Breathe

May and June are crazy!

At a time when we would love to be able to reflect on what each of our students has learned, how far they’ve come, where they’re going, there are too many projects to finish, concerts to rehearse for, fieldtrips to squeeze in and it’s easy to rush through activities (even more than usual) to check them off the list before the end of the year.

We need to remember to breathe. Pay attention. You never know what is going to really matter to someone.

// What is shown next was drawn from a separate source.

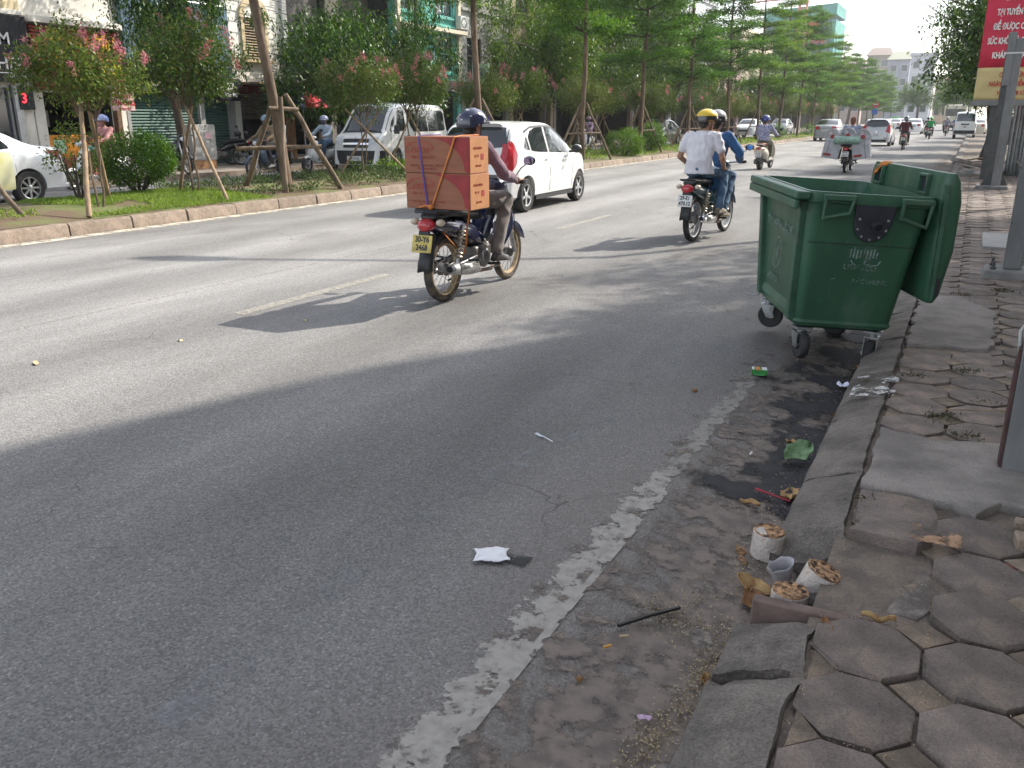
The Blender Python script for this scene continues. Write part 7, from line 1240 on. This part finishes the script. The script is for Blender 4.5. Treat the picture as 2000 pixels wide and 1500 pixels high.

I’ve been teaching a noon hour arts program for primary students each term this year. I keep it as student-directed as possible. This term they wanted to focus on animals and we decided to work on some poetry.  Some of them hadn’t had much experience or exposure to poetry, but I read them a few different poems and after a bit of discussion suggested they focus on a feeling and see if they could get an image in their mind to write about. One girl asked if the poem had to be about animals. “No, just focus on the feeling for now. It can be about anything you want.” I had the kids working together at tables and she asked if she could move to a desk by herself. “Sure, if that will be better for you.” I didn’t know this girl well and I was getting curious.

Here’s what she wrote:

The wind is so stiff

I can’t really tell you

Because it would scare you if I told you

I guess this is just how the wind howls

My heart is so sad

I need a baby.

She had illustrated it with a weeping ghost woman hovering over a tombstone holding a wrapped up baby.

I asked her about her poem and picture. “My mom’s aunt just died. She always wanted children and died without having any. I never even got to meet her.”

I was awestruck at how this six year old had been able to channel a life story into a few words and a pencil sketch, how a woman she had never met had inspired such a strong emotional reaction and how if I had said, “Yes, today we’re all writing about animals,” she would have sat down and written a poem about an animal instead.

I’m not saying “I’m so awesome I always let my students decide what to work on and look at the results we get.” I’m saying I could have so easily missed that and kept on task and had a neat, tidy project at the end of the day. And I guess that wouldn’t have been the end of the world either, but it meant something to her, it meant something to me and to everyone I’ve talked to about it. It was a little bit of magic in a regular day of getting things done.

We’ve only got a month left. We’re all counting down. But slow down when you can because the magic might happen on your beach fieldtrip or when you’re lining everyone up for the last assembly of the year.